_Task inputs_
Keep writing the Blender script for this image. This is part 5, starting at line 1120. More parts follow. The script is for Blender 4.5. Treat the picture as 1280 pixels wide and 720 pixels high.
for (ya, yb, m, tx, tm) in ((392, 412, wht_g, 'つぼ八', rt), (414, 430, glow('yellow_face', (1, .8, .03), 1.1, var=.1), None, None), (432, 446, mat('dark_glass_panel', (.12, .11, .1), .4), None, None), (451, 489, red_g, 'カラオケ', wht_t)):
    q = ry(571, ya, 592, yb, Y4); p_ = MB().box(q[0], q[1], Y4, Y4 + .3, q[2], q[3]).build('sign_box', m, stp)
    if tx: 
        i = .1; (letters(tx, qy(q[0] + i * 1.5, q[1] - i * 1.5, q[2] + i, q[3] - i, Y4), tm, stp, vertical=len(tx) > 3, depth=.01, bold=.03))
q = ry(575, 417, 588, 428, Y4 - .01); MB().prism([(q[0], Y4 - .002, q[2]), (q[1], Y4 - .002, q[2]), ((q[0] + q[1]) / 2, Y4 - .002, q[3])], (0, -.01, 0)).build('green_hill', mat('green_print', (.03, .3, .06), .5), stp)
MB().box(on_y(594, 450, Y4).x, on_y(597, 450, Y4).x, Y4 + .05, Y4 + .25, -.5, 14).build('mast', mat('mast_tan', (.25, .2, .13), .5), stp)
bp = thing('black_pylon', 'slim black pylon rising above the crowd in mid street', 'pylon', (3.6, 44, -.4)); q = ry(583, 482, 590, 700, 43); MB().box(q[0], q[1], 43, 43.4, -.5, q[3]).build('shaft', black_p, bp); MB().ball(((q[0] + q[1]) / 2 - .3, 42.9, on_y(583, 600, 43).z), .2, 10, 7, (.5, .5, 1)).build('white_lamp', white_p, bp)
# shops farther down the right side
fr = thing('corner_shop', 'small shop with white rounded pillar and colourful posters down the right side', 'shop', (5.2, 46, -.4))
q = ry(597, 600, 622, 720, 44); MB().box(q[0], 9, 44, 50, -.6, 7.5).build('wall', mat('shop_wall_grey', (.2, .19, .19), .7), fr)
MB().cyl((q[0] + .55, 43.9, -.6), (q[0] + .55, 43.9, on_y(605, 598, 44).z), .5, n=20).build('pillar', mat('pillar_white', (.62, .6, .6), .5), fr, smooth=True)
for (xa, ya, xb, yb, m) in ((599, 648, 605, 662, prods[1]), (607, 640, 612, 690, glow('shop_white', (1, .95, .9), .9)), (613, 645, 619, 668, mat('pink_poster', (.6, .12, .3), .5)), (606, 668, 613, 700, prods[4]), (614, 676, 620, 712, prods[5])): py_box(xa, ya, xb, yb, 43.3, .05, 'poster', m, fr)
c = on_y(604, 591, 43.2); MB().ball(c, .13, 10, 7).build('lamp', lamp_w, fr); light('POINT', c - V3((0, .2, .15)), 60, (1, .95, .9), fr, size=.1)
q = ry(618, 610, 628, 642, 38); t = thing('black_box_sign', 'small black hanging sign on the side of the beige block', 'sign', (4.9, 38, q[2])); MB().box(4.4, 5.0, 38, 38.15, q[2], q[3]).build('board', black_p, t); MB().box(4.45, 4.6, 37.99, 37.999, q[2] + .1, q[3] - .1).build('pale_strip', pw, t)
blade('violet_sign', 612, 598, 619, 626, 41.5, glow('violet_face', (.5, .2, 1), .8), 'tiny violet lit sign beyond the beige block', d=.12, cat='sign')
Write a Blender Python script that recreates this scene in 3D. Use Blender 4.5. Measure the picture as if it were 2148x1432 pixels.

_Your task_
Return all the data above once more, precisely as given.

_Task output_
Keep writing the Blender script for this image. This is part 5, starting at line 1120. More parts follow. The script is for Blender 4.5. Treat the picture as 1280 pixels wide and 720 pixels high.
for (ya, yb, m, tx, tm) in ((392, 412, wht_g, 'つぼ八', rt), (414, 430, glow('yellow_face', (1, .8, .03), 1.1, var=.1), None, None), (432, 446, mat('dark_glass_panel', (.12, .11, .1), .4), None, None), (451, 489, red_g, 'カラオケ', wht_t)):
    q = ry(571, ya, 592, yb, Y4); p_ = MB().box(q[0], q[1], Y4, Y4 + .3, q[2], q[3]).build('sign_box', m, stp)
    if tx: 
        i = .1; (letters(tx, qy(q[0] + i * 1.5, q[1] - i * 1.5, q[2] + i, q[3] - i, Y4), tm, stp, vertical=len(tx) > 3, depth=.01, bold=.03))
q = ry(575, 417, 588, 428, Y4 - .01); MB().prism([(q[0], Y4 - .002, q[2]), (q[1], Y4 - .002, q[2]), ((q[0] + q[1]) / 2, Y4 - .002, q[3])], (0, -.01, 0)).build('green_hill', mat('green_print', (.03, .3, .06), .5), stp)
MB().box(on_y(594, 450, Y4).x, on_y(597, 450, Y4).x, Y4 + .05, Y4 + .25, -.5, 14).build('mast', mat('mast_tan', (.25, .2, .13), .5), stp)
bp = thing('black_pylon', 'slim black pylon rising above the crowd in mid street', 'pylon', (3.6, 44, -.4)); q = ry(583, 482, 590, 700, 43); MB().box(q[0], q[1], 43, 43.4, -.5, q[3]).build('shaft', black_p, bp); MB().ball(((q[0] + q[1]) / 2 - .3, 42.9, on_y(583, 600, 43).z), .2, 10, 7, (.5, .5, 1)).build('white_lamp', white_p, bp)
# shops farther down the right side
fr = thing('corner_shop', 'small shop with white rounded pillar and colourful posters down the right side', 'shop', (5.2, 46, -.4))
q = ry(597, 600, 622, 720, 44); MB().box(q[0], 9, 44, 50, -.6, 7.5).build('wall', mat('shop_wall_grey', (.2, .19, .19), .7), fr)
MB().cyl((q[0] + .55, 43.9, -.6), (q[0] + .55, 43.9, on_y(605, 598, 44).z), .5, n=20).build('pillar', mat('pillar_white', (.62, .6, .6), .5), fr, smooth=True)
for (xa, ya, xb, yb, m) in ((599, 648, 605, 662, prods[1]), (607, 640, 612, 690, glow('shop_white', (1, .95, .9), .9)), (613, 645, 619, 668, mat('pink_poster', (.6, .12, .3), .5)), (606, 668, 613, 700, prods[4]), (614, 676, 620, 712, prods[5])): py_box(xa, ya, xb, yb, 43.3, .05, 'poster', m, fr)
c = on_y(604, 591, 43.2); MB().ball(c, .13, 10, 7).build('lamp', lamp_w, fr); light('POINT', c - V3((0, .2, .15)), 60, (1, .95, .9), fr, size=.1)
q = ry(618, 610, 628, 642, 38); t = thing('black_box_sign', 'small black hanging sign on the side of the beige block', 'sign', (4.9, 38, q[2])); MB().box(4.4, 5.0, 38, 38.15, q[2], q[3]).build('board', black_p, t); MB().box(4.45, 4.6, 37.99, 37.999, q[2] + .1, q[3] - .1).build('pale_strip', pw, t)
blade('violet_sign', 612, 598, 619, 626, 41.5, glow('violet_face', (.5, .2, 1), .8), 'tiny violet lit sign beyond the beige block', d=.12, cat='sign')
Write a Blender Python script that recreates this scene in 3D. Use Blender 4.5. Measure the picture as if it were 2148x1432 pixels.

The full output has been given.